[Data records]:
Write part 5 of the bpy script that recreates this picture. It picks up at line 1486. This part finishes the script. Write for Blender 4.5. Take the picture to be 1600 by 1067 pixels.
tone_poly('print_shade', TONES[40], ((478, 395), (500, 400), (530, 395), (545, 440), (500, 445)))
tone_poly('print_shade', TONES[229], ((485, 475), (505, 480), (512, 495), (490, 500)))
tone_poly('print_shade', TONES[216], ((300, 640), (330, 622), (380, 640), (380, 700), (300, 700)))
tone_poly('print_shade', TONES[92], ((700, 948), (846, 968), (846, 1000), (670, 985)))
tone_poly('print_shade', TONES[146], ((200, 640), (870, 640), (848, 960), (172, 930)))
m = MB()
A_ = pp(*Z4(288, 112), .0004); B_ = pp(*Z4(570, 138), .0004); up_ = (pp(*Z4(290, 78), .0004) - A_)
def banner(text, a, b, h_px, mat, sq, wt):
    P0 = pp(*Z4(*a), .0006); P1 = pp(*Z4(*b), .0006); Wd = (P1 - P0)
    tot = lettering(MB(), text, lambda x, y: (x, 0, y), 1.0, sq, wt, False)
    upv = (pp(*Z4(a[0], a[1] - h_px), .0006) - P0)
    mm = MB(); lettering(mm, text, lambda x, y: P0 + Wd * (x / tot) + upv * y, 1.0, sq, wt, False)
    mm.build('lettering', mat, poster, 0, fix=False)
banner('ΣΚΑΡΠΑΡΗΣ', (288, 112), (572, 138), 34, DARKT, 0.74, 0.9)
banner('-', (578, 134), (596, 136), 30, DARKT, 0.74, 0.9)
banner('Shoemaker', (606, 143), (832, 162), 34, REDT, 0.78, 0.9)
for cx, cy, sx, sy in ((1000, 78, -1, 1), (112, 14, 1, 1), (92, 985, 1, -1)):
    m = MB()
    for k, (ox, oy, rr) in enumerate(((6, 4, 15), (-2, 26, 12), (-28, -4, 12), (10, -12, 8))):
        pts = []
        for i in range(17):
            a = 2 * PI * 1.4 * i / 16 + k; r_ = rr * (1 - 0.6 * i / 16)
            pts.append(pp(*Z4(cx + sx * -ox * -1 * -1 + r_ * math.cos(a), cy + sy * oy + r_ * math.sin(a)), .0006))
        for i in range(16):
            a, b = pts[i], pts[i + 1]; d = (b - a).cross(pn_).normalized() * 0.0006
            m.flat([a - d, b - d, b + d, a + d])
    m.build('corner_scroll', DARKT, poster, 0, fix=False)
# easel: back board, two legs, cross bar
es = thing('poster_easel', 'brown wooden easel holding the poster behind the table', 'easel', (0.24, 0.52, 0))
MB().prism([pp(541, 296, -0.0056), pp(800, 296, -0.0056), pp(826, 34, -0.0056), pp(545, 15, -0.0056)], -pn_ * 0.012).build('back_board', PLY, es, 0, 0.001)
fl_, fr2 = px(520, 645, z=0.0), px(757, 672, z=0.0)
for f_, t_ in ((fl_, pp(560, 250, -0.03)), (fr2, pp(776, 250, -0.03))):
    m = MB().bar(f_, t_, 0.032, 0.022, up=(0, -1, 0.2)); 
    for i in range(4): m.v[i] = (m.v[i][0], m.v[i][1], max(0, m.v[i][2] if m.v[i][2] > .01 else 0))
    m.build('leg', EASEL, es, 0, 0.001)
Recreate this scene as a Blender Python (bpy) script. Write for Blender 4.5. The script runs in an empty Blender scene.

[Given problem]:
Copy the entries above exactly, leaving none out.

[Exercise answer]:
Write part 5 of the bpy script that recreates this picture. It picks up at line 1486. This part finishes the script. Write for Blender 4.5. Take the picture to be 1600 by 1067 pixels.
tone_poly('print_shade', TONES[40], ((478, 395), (500, 400), (530, 395), (545, 440), (500, 445)))
tone_poly('print_shade', TONES[229], ((485, 475), (505, 480), (512, 495), (490, 500)))
tone_poly('print_shade', TONES[216], ((300, 640), (330, 622), (380, 640), (380, 700), (300, 700)))
tone_poly('print_shade', TONES[92], ((700, 948), (846, 968), (846, 1000), (670, 985)))
tone_poly('print_shade', TONES[146], ((200, 640), (870, 640), (848, 960), (172, 930)))
m = MB()
A_ = pp(*Z4(288, 112), .0004); B_ = pp(*Z4(570, 138), .0004); up_ = (pp(*Z4(290, 78), .0004) - A_)
def banner(text, a, b, h_px, mat, sq, wt):
    P0 = pp(*Z4(*a), .0006); P1 = pp(*Z4(*b), .0006); Wd = (P1 - P0)
    tot = lettering(MB(), text, lambda x, y: (x, 0, y), 1.0, sq, wt, False)
    upv = (pp(*Z4(a[0], a[1] - h_px), .0006) - P0)
    mm = MB(); lettering(mm, text, lambda x, y: P0 + Wd * (x / tot) + upv * y, 1.0, sq, wt, False)
    mm.build('lettering', mat, poster, 0, fix=False)
banner('ΣΚΑΡΠΑΡΗΣ', (288, 112), (572, 138), 34, DARKT, 0.74, 0.9)
banner('-', (578, 134), (596, 136), 30, DARKT, 0.74, 0.9)
banner('Shoemaker', (606, 143), (832, 162), 34, REDT, 0.78, 0.9)
for cx, cy, sx, sy in ((1000, 78, -1, 1), (112, 14, 1, 1), (92, 985, 1, -1)):
    m = MB()
    for k, (ox, oy, rr) in enumerate(((6, 4, 15), (-2, 26, 12), (-28, -4, 12), (10, -12, 8))):
        pts = []
        for i in range(17):
            a = 2 * PI * 1.4 * i / 16 + k; r_ = rr * (1 - 0.6 * i / 16)
            pts.append(pp(*Z4(cx + sx * -ox * -1 * -1 + r_ * math.cos(a), cy + sy * oy + r_ * math.sin(a)), .0006))
        for i in range(16):
            a, b = pts[i], pts[i + 1]; d = (b - a).cross(pn_).normalized() * 0.0006
            m.flat([a - d, b - d, b + d, a + d])
    m.build('corner_scroll', DARKT, poster, 0, fix=False)
# easel: back board, two legs, cross bar
es = thing('poster_easel', 'brown wooden easel holding the poster behind the table', 'easel', (0.24, 0.52, 0))
MB().prism([pp(541, 296, -0.0056), pp(800, 296, -0.0056), pp(826, 34, -0.0056), pp(545, 15, -0.0056)], -pn_ * 0.012).build('back_board', PLY, es, 0, 0.001)
fl_, fr2 = px(520, 645, z=0.0), px(757, 672, z=0.0)
for f_, t_ in ((fl_, pp(560, 250, -0.03)), (fr2, pp(776, 250, -0.03))):
    m = MB().bar(f_, t_, 0.032, 0.022, up=(0, -1, 0.2)); 
    for i in range(4): m.v[i] = (m.v[i][0], m.v[i][1], max(0, m.v[i][2] if m.v[i][2] > .01 else 0))
    m.build('leg', EASEL, es, 0, 0.001)
Recreate this scene as a Blender Python (bpy) script. Write for Blender 4.5. The script runs in an empty Blender scene.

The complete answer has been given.